Early on in his talk Harrelson showed a slide with a "natural" image of the Willamette Valley next to an image showing how it looks now, with crops being raised in tidy square parcels of farmland.
He then said that actually the Kalapuya managed the land for abundance in their own fashion. For example, they set cold burn fires that weren't hot enough to sterilize the soil, but killed fungus, bugs, dead parts of plants, and such. Fresh grasses then would shoot up that attracted deer and elk, who prefer "baby grass."
It also was interesting to hear that lighting a fire under an oak tree at the proper time would burn up the buggy acorns that fall first from the tree. Then the acorns that fell afterward could be harvested without having to sort out the good acorns from those that had bugs in them.
Camas bulbs were another example of how Native Americans managed for abundance.
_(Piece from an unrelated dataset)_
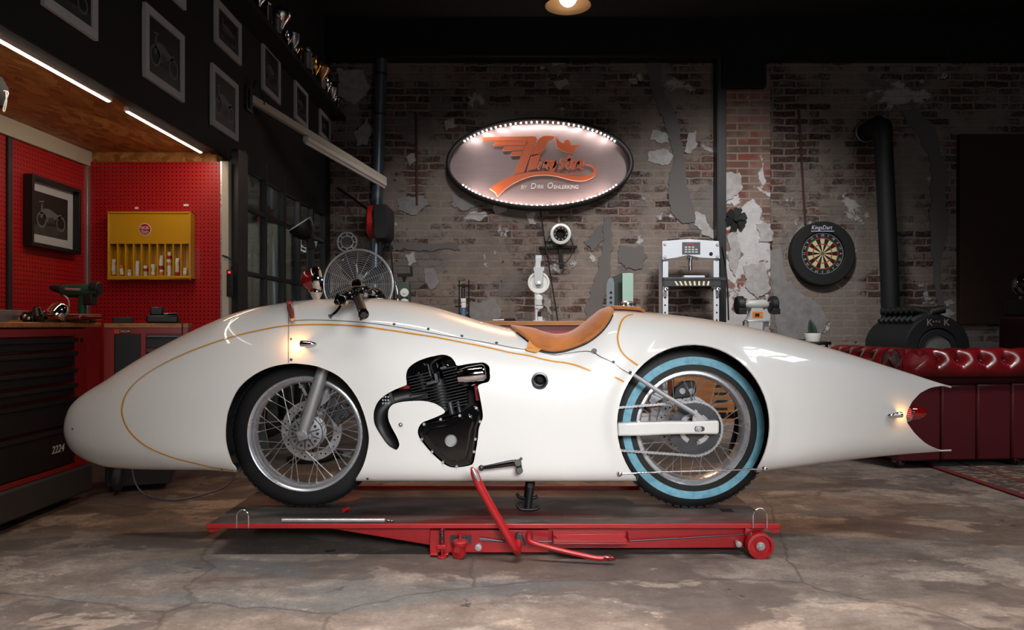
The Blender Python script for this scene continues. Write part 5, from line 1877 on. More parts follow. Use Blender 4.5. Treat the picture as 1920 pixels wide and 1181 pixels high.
MB().span((-2.43, 3.72, TZ + 0.0115), (-2.12, 3.92, TZ + 0.036)).build('body', m_deepred, bx, bevel=0.008)
MB().span((-2.44, 3.715, TZ + 0.036), (-2.13, 3.93, TZ + 0.043)).build('lid', m_cork, bx, bevel=0.003)
q = c0 + uu * 0.06 + vv * 0.10
tag(MB().box(q + Vector((0, 0, 0.901 + 0.016)), (0.10, 0.06, 0.032), Rz).build('black_box', m_drawer, None, loc=q + Vector((0, 0, 0.901)), bevel=0.004), 'flat black box on the small cabinet beside the leather case', 'box')
# camera battery pack / black device
q = c0 + uu * 0.255 + vv * 0.10 + Vector((0, 0, 0.9015))
dv = T('battery_charger', 'black battery charger with a block on top standing on the small cabinet', 'charger', q)
MB().box(q + Vector((0, 0, 0.022)), (0.16, 0.11, 0.044), Rz).build('base', m_black, dv, bevel=0.010)
MB().box(q + uu * 0.035 + Vector((0, 0, 0.048)), (0.085, 0.09, 0.016), Rz).build('cover', m_gloss, dv, bevel=0.006)
MB().box(q - uu * 0.03 + Vector((0, 0, 0.066)), (0.066, 0.07, 0.046), Rz).build('battery', m_black, dv, bevel=0.008)
MB().tube([q + uu * 0.08 + Vector((0, 0, 0.01)), q + uu * 0.10 - vv * 0.09 + Vector((0, 0, 0.006)), q + uu * 0.103 - vv * 0.113 + Vector((0, 0, 0.006)), q + uu * 0.105 - vv * 0.124 + Vector((0, 0, -0.004)), q + uu * 0.105 - vv * 0.124 + Vector((0, 0, -0.12))], 0.003, 8).build('cord', m_rubber, dv)

# ---- yellow spark plug cabinet
NY = 4.90
nx = lambda px: P(px, 0, NY).x
nz = lambda py: P(0, py, NY).z
x0, x1, z0, z1 = nx(201), nx(357), nz(524.5), nz(396.5)
yc_ = T('spark_plug_cabinet', 'yellow steel wall cabinet with ten open slots and a round sticker', 'cabinet', ((x0 + x1) / 2, PY - 0.022, z0))
b = MB().span((x0, NY, z0), (x0 + 0.012, PY - 0.023, z1)).span((x1 - 0.012, NY, z0), (x1, PY - 0.023, z1)).span((x0, NY, z1 - 0.012), (x1, PY - 0.023, z1)).span((x0, NY, z0), (x1, PY - 0.023, z0 + 0.012))
b.span((x0, PY - 0.030, z0), (x1, PY - 0.023, z1)).span((x0, NY, z0), (x1, NY + 0.006, nz(517)))
b.build('body', m_yellow, yc_, bevel=0.003)
MB().span((x0 + 0.012, NY + 0.006, nz(457)), (x1 - 0.012, NY + 0.012, z1 - 0.012)).build('front_panel', m_yellow, yc_, bevel=0.001)
ns = 10
for i in range(1, ns):
    x = x0 + 0.012 + (x1 - x0 - 0.024) * i / ns
    MB().span((x - 0.004, NY + 0.004, z0 + 0.012), (x + 0.004, PY - 0.030, nz(457))).build('divider', m_yellow, yc_, bevel=0.001)
q = P(271, 430, NY - 0.0)
sx_ = Vector((q.x, NY + 0.0045, q.z))
tag(MB().lathe([(0.0, 0.0), (0.0405, 0.0), (0.0405, 0.0012), (0.0, 0.0012)], sx_, (0, 1, 0), 40).build('sticker', m_white, yc_), 'round red and white sticker')
b = MB().lathe([(0.0, -0.0008), (0.0365, -0.0008), (0.0365, 0.0)], sx_, (0, 1, 0), 40)
b.build('sticker_disc', m_red, yc_)
b = MB()
add_text(b, 'NGK', 0.028, sx_ + Vector((0, -0.0016, 0.010)), (1, 0, 0), (0, 0, 1), (0, -1, 0), sx=0.95)
for a in (200, 225, 250, 275, 300, 325):
    d = Vector((math.cos(math.radians(a)), 0, math.sin(math.radians(a))))
    b.bar(sx_ + d * 0.012 + Vector((0, -0.0013, 0)), sx_ + d * 0.034 + Vector((0, -0.0013, 0)), 0.003, 0.0006, (0, 1, 0))
b.build('sticker_letters', m_white, yc_, smooth=0)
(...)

Harrelson said that the big bulbs would be dug up and kept, while the smaller ones would be left to spread out, producing a denser patch of Camas in future years. Deer and elk would eat the flowers, helping to spread Camas since the seeds were more likely to germinate after being passed through an animal's digestive tract.
He objected to the common notion that Native Americans had some sort of mystical relationship with nature. No, he told us, it was science, figuring out the best ways to manage nature for long-term human requirements. There's no need to romanticize Indians, Harrelson said.
I'm fascinated by the Missoula Floods that inundated the Willamette Valley between 15,000 and 13,000 years ago. Harrelson said that the lake formed by the floods was up to 400 feet deep. Until the history of the floods was determined fairly recently, tribal legends about gigantic flooding were considered to be fiction.
But stories of how Native Americans found shelter on Mary's Peak near Corvallis and other high ground now are considered to have grounding in reality.
The image on the right side of this slide shows where different tribes were located in the Willamette Valley. There were five different language families, with the differences between them being as great as the difference between French and Chinese, Harrelson told us.
This slide explained the origins of the word, Chemawa, which is a "place of low-lying, frequently overflowed ground."
Harrelson gave us some of the history of treaties that forced the removal of Native Americans to steadily shrinking territory in western Oregon. A forced march to Grande Ronde from Medford was one of the atrocities inflicted on tribe members. He gave us a link to a web site, www.ndnhistoryresearch.com, which has documents and other information relating to the history of Oregon tribes.
Here's a link to descriptions of treaties with the Kalapuya and other tribes in the 1850's. Disturbing reading, for sure.
Lastly, Harrelson gave us a new word, "Landcestor." This is contrasted with "Ancestor." Most of us aren't ancestors of the Native Americans who inhabited Oregon before the settlers arrived. But Harrelson said we are part of the story of the land that is Oregon at this point in time.
Hopefully we'll live up to our responsibility to take care of the land that now is almost entirely under the control of non-Native Americans.